How Ceramics Teaches You (and me) To Let Go
Hello to anyone who is out there and stumbles across this lonesome, obscure blog.
Worm Ceramics here and I just wanted to write a bit about letting go and how that pertains to the ceramics process.
I've been frustrated the past couple days.
Mostly due to ceramics and the mistakes I've made.
Mistakes I probably could have prevented but was either being sloppy or didn't know I was detrimentally affecting the outcome of the piece.
In short, I've been coning wrong. Or sometimes I don't fuse two pieces of clay securely enough.
I've had a handful of cracks, ruptures, glazes that bubble. I've forgotten to sand down sharp edges, paint three layers of underglaze, touch up a bottom or sand down kiln wash that gets stuck to my pieces.
It kind of feels like I've been making mistake after mistake after mistake. Even though I know this is part of the learning process, it still hurts to think about my unintentional carelessness.
Anyways, I've been thinking a lot about letting go, especially since another S-crack surfaced on the bottom of my third teapot.
It ruined much of my day, and the day was so beautiful it shouldn't have been ruined, but I couldn't let it go.
I couldn't stop thinking about the crack, how if I had only coned properly it might not have appeared.
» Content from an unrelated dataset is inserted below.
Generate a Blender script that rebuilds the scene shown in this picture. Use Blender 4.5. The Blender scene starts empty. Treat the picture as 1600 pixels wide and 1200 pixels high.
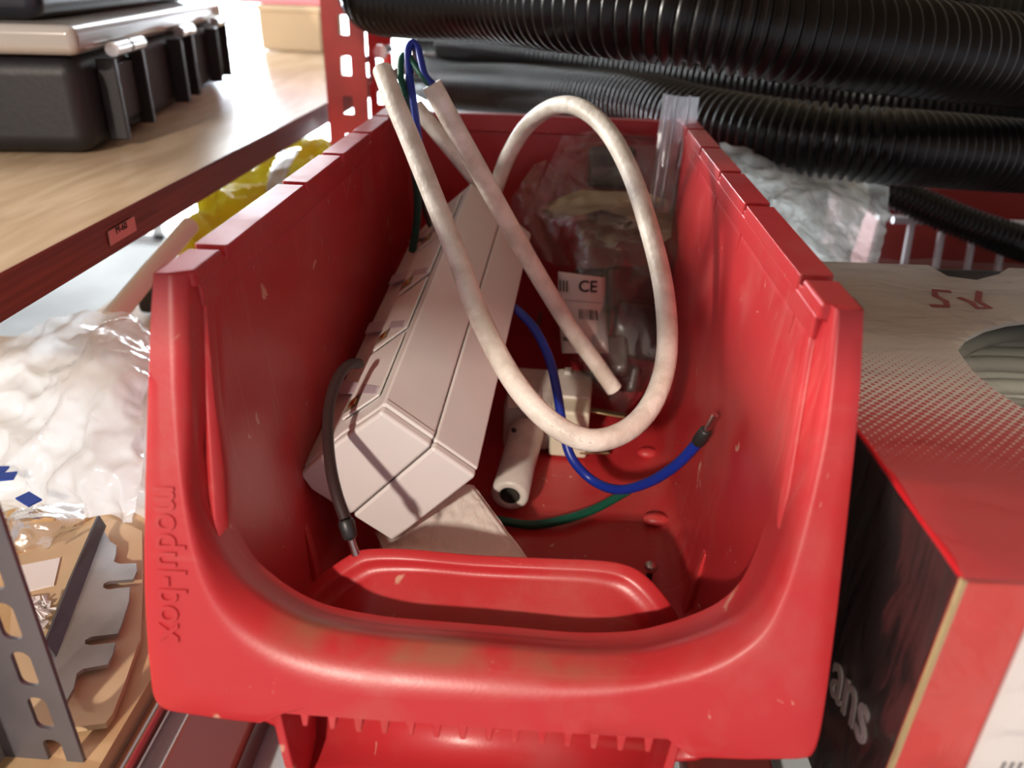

Or why wasn't this awful feeling of dwelling over a problem I couldn't solve still nagging at my insides?
Slowly, ceramics is teaching me just to acknowledge the problem (the S-crack) and then let it slip through my fingers, like a fish being released back into the water.
The crack is there, it won't go away, the damage is done, it is time to move on.
That's what I have to tell myself. Let go of the little things in life, don't let it emotionally ruin my mood or how I am feeling. There's still hope to remedy the problem, now that I am aware of my errors.
And I feel like this logic applies to a lot of other things in life, little worries, nuisances, things that anger us and get blown out of proportion in our minds when really nothing bad has happened at all.
I'm learning to let go through ceramics, it is teaching me this.
Maybe this will help other people who also get riled up over things, not to let them tamper with your mood. To accept the fact that this thing has happened, but now it's time to move on.